Montana Farm Bureau applauds House, Senate for action on emissions bills
U.S. Senate and House has introduced two bills that clarify air emissions from animal waste on the farm are not applicable under the CERCLA act. Senate Bill S. 2421, the FARM Act and HR 5275, the corresponding House Bill, known as the ACRE Act.

The Montana Farm Bureau is applauding the U.S. Senate and House for introducing two bills that clarify air emissions from animal waste on the farm are not applicable under the CERCLA act. Senate Bill S. 2421, the FARM Act and HR 5275, the corresponding House Bill, known as the ACRE Act, both state that farmers do not need to report their emissions. In other good news, the FARM Act has been included in the Omnibus bill, an action supported by Farm Bureau. 

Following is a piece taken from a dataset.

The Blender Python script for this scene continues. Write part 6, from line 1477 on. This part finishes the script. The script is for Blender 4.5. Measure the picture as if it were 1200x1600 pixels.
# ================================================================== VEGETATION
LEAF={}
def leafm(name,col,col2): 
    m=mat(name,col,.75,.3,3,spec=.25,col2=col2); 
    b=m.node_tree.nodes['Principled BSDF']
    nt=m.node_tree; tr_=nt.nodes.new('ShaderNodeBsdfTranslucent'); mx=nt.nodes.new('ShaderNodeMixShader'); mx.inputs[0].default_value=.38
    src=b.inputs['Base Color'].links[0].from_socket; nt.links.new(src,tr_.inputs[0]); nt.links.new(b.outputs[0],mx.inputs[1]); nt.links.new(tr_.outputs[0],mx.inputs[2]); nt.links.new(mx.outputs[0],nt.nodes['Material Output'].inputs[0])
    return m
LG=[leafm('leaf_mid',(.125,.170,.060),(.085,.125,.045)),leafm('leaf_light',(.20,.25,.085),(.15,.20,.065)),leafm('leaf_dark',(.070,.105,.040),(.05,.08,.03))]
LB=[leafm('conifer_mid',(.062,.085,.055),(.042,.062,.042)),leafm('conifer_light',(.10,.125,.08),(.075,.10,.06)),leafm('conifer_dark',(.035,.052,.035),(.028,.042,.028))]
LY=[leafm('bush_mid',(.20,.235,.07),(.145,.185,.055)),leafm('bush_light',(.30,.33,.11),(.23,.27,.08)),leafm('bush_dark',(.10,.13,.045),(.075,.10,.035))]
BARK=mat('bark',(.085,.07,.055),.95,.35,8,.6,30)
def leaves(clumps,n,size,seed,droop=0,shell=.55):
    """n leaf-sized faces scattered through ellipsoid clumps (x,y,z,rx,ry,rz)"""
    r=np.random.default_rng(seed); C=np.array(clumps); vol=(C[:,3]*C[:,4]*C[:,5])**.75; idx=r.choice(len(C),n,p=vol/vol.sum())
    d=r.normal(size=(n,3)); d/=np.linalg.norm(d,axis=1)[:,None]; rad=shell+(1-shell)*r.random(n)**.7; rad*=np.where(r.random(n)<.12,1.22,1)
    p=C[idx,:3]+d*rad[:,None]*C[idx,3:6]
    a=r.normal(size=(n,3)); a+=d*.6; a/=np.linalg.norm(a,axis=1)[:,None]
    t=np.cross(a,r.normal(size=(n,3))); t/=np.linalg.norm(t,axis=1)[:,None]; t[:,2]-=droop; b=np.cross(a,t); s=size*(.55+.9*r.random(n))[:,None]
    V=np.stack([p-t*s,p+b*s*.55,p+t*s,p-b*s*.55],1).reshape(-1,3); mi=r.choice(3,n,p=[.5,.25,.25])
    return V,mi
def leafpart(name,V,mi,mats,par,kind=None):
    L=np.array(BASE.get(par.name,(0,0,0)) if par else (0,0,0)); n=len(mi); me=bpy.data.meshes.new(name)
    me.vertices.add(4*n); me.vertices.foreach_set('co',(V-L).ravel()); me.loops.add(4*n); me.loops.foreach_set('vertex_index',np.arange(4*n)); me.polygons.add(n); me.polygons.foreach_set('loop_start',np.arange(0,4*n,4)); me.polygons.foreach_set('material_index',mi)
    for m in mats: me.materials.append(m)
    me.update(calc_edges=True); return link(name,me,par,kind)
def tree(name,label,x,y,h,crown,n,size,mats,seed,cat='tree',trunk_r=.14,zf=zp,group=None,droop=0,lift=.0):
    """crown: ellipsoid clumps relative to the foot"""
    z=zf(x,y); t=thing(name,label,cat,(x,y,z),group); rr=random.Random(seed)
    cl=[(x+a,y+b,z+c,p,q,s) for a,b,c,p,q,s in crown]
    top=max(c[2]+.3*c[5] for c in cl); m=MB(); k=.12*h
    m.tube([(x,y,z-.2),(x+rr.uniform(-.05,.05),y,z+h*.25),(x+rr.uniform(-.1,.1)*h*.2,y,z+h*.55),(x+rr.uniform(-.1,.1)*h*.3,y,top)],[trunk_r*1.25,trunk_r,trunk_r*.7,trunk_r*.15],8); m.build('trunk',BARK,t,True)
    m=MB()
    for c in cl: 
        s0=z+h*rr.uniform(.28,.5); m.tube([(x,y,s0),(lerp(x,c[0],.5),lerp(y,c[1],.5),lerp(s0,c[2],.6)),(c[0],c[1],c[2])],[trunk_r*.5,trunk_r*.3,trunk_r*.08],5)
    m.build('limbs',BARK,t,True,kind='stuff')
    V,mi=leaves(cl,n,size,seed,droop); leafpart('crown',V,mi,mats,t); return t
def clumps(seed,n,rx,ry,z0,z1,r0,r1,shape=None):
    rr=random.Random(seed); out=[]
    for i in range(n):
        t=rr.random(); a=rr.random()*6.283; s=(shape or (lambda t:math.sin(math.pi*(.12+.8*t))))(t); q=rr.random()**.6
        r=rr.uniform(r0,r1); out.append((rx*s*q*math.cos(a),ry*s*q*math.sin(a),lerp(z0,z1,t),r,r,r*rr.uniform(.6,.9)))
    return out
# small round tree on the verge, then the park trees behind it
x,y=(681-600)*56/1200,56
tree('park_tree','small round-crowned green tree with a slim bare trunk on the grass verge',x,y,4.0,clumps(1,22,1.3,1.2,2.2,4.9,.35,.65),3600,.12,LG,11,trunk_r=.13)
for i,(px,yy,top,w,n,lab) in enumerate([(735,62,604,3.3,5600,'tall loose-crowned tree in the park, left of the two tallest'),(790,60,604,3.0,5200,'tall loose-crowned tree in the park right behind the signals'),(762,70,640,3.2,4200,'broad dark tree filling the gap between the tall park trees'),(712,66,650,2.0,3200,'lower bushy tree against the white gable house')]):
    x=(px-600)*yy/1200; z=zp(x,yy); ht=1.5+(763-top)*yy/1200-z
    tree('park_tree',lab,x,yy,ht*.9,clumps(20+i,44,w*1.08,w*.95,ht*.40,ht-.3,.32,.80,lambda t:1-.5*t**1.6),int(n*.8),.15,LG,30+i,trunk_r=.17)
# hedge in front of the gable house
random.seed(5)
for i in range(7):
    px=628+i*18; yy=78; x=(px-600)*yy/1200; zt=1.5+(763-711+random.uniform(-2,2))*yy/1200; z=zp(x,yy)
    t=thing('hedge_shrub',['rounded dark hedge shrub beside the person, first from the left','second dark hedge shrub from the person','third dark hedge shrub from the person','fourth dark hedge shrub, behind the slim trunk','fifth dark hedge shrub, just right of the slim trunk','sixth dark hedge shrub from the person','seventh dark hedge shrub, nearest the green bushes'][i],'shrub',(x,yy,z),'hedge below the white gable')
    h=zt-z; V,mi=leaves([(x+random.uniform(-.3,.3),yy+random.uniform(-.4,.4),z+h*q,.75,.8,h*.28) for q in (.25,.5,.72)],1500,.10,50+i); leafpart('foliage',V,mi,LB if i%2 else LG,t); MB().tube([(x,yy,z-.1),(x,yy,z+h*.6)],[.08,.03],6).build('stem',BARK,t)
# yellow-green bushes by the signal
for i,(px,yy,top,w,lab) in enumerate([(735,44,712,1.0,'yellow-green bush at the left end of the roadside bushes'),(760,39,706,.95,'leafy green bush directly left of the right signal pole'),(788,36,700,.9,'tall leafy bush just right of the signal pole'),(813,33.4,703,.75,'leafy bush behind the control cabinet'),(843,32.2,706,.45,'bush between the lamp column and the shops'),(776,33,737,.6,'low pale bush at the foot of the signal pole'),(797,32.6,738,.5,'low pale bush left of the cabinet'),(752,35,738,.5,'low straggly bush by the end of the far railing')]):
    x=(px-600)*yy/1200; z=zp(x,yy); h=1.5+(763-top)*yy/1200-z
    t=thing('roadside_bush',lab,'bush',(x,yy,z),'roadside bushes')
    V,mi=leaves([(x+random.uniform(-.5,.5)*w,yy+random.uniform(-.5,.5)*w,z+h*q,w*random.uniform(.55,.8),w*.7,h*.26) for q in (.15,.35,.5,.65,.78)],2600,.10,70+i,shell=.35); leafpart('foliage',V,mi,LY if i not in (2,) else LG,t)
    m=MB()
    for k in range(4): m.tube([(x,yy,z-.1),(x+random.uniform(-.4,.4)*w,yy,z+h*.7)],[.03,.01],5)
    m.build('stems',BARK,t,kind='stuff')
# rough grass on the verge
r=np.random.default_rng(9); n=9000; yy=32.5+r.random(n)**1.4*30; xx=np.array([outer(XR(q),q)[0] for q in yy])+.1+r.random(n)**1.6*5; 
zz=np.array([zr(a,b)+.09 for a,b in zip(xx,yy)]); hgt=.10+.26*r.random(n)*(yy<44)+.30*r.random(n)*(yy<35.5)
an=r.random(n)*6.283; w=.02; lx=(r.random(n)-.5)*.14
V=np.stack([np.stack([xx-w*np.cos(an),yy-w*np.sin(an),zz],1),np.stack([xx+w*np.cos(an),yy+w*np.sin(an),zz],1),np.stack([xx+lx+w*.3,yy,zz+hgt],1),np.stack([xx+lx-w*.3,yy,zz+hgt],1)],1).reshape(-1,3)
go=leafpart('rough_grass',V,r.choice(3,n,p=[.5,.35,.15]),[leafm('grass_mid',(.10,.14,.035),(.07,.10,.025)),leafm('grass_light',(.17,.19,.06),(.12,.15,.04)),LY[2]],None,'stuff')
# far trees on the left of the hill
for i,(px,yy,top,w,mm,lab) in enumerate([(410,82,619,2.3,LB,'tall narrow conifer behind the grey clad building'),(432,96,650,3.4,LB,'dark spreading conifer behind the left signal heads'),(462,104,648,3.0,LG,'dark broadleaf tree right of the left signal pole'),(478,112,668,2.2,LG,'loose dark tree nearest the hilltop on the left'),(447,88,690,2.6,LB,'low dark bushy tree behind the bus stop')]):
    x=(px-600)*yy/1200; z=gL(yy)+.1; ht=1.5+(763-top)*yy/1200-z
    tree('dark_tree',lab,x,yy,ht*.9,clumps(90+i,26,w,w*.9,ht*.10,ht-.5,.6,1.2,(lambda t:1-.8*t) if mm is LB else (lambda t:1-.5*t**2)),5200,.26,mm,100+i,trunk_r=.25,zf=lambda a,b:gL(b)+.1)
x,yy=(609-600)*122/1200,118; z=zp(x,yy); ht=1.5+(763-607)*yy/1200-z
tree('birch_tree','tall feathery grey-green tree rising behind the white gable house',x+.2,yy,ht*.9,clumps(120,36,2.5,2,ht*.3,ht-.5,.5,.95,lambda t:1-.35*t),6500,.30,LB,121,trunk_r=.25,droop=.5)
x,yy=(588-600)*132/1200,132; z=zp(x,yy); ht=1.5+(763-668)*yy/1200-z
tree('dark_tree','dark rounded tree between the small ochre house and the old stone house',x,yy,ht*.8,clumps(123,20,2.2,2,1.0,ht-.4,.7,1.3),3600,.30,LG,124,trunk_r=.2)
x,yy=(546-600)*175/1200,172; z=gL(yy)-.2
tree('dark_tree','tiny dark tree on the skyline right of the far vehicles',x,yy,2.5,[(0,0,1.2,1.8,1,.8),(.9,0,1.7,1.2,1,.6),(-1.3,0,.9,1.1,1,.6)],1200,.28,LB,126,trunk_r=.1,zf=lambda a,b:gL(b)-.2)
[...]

“Montana Farm Bureau wants to thank Senator Steve Daines and Senator Jon Tester for co-sponsoring the FARM Act and Representative Greg Gianforte for signing on as a cosponsor to the ACRE Act,” noted MFBF National Affairs Director Nicole Rolf. “Montana’s Congressmen realize how important it is to fix a problematic regulation that was never intended to apply to agriculture. We’re thankful that our elected officials realized legislation was needed and were willing to step up and protect Montana’s ranchers.”

Under current regulations, approximately 200,000 farms and ranches could be legally obliged to report emissions from animal agricultural operations, even though those rules were written to cover industrial emergencies, rather than routine, low-level emissions from farms and ranches.

The FARM Act exempts agricultural producers from reporting low-concentration manure odors to the federal government. This legislation is urgently needed due to a recent court decision that eliminated an agricultural exemption in place for ten years. The bill is narrowly tailored to exempt agricultural reporting under the Comprehensive Response, Compensation, and Liability Act (CERCLA) for air emissions due to the natural breakdown of manure at a farm.

The bipartisan H.R. 5275, Agricultural Certainty for Reporting Emissions Act, will prevent unnecessary environmental reporting, which has been opposed by Republican and Democratic administrations alike.